> [PROBLEM TO SOLVE]:
In the material below, identify each line bearing the word "from". Reproduce those lines.

## begin DATA EXCERPT

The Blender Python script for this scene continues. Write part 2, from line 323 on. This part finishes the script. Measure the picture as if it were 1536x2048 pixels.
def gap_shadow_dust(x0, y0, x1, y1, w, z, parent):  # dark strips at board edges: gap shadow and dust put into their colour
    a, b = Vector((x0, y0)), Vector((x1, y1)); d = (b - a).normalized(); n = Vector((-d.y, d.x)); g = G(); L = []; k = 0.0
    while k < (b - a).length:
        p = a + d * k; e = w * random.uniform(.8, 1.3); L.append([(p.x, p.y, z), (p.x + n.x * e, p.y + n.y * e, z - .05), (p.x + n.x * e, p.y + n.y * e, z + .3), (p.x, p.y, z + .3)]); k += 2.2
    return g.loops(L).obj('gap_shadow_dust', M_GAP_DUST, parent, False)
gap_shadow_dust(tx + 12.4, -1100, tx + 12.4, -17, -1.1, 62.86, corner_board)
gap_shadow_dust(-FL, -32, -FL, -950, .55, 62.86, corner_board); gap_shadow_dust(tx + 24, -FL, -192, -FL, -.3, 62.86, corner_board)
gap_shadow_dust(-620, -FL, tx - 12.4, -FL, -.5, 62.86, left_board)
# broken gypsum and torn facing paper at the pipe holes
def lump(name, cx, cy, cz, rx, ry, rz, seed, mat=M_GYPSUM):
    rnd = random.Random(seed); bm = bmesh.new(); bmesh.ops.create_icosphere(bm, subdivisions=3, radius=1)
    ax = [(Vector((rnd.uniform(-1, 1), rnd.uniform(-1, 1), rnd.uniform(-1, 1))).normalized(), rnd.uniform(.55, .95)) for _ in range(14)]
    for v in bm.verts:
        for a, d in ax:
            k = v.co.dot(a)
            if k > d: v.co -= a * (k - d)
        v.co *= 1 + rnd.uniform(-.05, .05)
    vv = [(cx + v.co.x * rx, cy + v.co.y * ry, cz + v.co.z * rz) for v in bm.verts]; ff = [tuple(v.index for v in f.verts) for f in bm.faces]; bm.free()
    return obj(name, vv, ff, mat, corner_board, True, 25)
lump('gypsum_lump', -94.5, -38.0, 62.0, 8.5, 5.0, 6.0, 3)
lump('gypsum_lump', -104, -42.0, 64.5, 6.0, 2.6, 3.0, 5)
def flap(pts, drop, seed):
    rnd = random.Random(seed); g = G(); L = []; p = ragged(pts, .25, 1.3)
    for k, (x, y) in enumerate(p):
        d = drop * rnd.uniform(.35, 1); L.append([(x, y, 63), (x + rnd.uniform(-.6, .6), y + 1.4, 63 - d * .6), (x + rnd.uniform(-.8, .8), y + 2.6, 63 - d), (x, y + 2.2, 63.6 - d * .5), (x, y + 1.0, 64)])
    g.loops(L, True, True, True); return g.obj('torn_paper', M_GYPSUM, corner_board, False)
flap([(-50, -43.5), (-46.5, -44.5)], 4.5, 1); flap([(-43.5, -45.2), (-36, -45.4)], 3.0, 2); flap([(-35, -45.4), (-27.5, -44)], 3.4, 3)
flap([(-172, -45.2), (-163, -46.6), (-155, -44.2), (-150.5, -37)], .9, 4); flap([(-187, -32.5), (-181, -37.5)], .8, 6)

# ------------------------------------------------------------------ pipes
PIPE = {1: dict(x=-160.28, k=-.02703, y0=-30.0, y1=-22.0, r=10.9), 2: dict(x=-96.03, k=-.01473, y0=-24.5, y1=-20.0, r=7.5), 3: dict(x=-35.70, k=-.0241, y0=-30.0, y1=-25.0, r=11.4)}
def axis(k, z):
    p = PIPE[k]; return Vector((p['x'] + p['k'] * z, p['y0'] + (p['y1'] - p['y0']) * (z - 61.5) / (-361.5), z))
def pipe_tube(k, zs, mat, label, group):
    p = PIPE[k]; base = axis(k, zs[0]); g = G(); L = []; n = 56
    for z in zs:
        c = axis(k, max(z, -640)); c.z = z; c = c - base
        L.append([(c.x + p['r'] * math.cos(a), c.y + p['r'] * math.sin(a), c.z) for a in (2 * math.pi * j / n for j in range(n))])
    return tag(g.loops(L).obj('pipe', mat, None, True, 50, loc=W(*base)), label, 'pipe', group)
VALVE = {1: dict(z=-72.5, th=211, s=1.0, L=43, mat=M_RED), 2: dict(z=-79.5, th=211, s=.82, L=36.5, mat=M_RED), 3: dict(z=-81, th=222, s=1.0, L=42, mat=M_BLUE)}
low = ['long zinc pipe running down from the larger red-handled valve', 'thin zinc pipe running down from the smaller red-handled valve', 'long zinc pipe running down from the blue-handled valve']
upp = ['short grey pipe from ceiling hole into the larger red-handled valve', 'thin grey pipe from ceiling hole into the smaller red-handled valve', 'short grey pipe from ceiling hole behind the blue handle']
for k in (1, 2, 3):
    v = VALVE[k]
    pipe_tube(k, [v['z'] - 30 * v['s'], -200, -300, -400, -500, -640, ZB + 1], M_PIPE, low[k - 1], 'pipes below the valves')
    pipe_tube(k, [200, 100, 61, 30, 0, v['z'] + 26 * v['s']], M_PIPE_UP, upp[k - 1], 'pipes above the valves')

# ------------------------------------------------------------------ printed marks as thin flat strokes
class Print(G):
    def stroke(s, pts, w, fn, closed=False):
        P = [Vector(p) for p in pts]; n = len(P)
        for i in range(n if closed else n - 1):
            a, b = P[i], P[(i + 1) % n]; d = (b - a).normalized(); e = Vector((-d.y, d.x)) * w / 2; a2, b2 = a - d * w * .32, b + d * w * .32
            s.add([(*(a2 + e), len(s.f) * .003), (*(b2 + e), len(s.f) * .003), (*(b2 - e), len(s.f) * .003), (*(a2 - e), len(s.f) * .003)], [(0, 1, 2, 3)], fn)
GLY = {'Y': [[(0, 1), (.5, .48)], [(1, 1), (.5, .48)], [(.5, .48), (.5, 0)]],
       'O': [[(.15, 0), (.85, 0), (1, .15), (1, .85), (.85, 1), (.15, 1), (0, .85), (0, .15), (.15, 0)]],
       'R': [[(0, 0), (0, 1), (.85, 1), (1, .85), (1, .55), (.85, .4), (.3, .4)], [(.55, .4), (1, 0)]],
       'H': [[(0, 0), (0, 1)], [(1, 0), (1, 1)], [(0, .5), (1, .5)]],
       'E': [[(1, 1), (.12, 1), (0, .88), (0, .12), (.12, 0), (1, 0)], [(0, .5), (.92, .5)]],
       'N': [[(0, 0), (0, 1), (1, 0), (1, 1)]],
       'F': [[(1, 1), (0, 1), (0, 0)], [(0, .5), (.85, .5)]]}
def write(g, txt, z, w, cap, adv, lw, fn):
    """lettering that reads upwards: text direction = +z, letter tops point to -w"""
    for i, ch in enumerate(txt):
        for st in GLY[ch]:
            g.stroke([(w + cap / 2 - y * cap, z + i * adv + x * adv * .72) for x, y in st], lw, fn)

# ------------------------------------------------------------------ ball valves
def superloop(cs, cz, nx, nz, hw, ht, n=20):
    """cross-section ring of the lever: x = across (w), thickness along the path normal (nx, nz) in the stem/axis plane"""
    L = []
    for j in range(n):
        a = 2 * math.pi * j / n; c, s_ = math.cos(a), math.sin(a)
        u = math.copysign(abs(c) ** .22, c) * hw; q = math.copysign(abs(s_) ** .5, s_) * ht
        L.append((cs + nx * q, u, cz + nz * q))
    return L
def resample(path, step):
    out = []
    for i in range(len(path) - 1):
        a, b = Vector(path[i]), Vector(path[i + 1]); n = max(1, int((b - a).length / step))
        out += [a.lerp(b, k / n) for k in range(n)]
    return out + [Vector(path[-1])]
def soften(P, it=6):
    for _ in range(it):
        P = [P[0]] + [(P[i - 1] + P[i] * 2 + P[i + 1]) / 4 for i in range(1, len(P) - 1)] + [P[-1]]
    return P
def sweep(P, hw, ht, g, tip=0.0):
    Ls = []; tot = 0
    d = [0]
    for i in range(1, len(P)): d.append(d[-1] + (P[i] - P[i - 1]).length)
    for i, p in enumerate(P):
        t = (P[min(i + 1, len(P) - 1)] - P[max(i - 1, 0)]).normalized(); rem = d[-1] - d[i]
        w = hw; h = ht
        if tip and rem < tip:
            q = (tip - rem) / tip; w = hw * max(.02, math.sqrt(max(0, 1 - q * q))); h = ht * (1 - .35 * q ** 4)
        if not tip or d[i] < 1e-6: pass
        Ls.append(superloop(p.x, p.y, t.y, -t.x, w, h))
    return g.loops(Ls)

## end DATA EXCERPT

> [ANSWER FOR THE TASK]:
The Blender Python script for this scene continues. Write part 2, from line 323 on. This part finishes the script. Measure the picture as if it were 1536x2048 pixels.
low = ['long zinc pipe running down from the larger red-handled valve', 'thin zinc pipe running down from the smaller red-handled valve', 'long zinc pipe running down from the blue-handled valve']
upp = ['short grey pipe from ceiling hole into the larger red-handled valve', 'thin grey pipe from ceiling hole into the smaller red-handled valve', 'short grey pipe from ceiling hole behind the blue handle']